▸ **STATED GOAL**
Make an exact copy of the listing below.

>> Start MATERIAL SUPPLIED

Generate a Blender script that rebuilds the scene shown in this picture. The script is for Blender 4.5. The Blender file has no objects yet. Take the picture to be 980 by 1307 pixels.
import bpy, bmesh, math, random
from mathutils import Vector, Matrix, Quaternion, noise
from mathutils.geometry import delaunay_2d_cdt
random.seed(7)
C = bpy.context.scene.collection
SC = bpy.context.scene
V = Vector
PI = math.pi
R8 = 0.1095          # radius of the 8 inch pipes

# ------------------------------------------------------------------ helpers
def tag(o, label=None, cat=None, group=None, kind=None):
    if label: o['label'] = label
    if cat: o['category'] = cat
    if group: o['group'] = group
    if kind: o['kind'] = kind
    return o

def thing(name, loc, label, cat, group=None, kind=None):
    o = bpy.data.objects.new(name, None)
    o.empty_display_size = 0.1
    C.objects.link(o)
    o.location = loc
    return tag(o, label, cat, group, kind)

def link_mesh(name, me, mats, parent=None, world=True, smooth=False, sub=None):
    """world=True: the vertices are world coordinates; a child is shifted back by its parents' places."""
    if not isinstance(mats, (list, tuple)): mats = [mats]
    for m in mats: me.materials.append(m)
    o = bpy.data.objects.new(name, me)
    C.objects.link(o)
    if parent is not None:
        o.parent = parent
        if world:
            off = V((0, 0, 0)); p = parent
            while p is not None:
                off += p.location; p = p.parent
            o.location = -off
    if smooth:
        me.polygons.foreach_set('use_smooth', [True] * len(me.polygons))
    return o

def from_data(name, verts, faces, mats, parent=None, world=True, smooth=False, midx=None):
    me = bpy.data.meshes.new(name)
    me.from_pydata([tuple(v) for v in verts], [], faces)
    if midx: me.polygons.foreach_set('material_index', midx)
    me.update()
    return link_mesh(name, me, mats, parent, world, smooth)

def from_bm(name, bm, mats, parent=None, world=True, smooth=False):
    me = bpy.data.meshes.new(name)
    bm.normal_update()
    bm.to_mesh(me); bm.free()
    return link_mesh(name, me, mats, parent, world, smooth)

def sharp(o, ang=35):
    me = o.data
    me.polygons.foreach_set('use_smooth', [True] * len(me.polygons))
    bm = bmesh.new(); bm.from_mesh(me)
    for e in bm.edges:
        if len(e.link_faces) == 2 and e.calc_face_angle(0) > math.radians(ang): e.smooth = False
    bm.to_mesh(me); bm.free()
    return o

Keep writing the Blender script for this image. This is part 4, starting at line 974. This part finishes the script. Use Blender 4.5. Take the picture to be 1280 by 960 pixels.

>> End MATERIAL SUPPLIED

▸ **RESPONSE**
Generate a Blender script that rebuilds the scene shown in this picture. The script is for Blender 4.5. The Blender file has no objects yet. Take the picture to be 980 by 1307 pixels.
import bpy, bmesh, math, random
from mathutils import Vector, Matrix, Quaternion, noise
from mathutils.geometry import delaunay_2d_cdt
random.seed(7)
C = bpy.context.scene.collection
SC = bpy.context.scene
V = Vector
PI = math.pi
R8 = 0.1095          # radius of the 8 inch pipes

# ------------------------------------------------------------------ helpers
def tag(o, label=None, cat=None, group=None, kind=None):
    if label: o['label'] = label
    if cat: o['category'] = cat
    if group: o['group'] = group
    if kind: o['kind'] = kind
    return o

def thing(name, loc, label, cat, group=None, kind=None):
    o = bpy.data.objects.new(name, None)
    o.empty_display_size = 0.1
    C.objects.link(o)
    o.location = loc
    return tag(o, label, cat, group, kind)

def link_mesh(name, me, mats, parent=None, world=True, smooth=False, sub=None):
    """world=True: the vertices are world coordinates; a child is shifted back by its parents' places."""
    if not isinstance(mats, (list, tuple)): mats = [mats]
    for m in mats: me.materials.append(m)
    o = bpy.data.objects.new(name, me)
    C.objects.link(o)
    if parent is not None:
        o.parent = parent
        if world:
            off = V((0, 0, 0)); p = parent
            while p is not None:
                off += p.location; p = p.parent
            o.location = -off
    if smooth:
        me.polygons.foreach_set('use_smooth', [True] * len(me.polygons))
    return o

def from_data(name, verts, faces, mats, parent=None, world=True, smooth=False, midx=None):
    me = bpy.data.meshes.new(name)
    me.from_pydata([tuple(v) for v in verts], [], faces)
    if midx: me.polygons.foreach_set('material_index', midx)
    me.update()
    return link_mesh(name, me, mats, parent, world, smooth)

def from_bm(name, bm, mats, parent=None, world=True, smooth=False):
    me = bpy.data.meshes.new(name)
    bm.normal_update()
    bm.to_mesh(me); bm.free()
    return link_mesh(name, me, mats, parent, world, smooth)

def sharp(o, ang=35):
    me = o.data
    me.polygons.foreach_set('use_smooth', [True] * len(me.polygons))
    bm = bmesh.new(); bm.from_mesh(me)
    for e in bm.edges:
        if len(e.link_faces) == 2 and e.calc_face_angle(0) > math.radians(ang): e.smooth = False
    bm.to_mesh(me); bm.free()
    return o

Keep writing the Blender script for this image. This is part 4, starting at line 974. This part finishes the script. Use Blender 4.5. Take the picture to be 1280 by 960 pixels.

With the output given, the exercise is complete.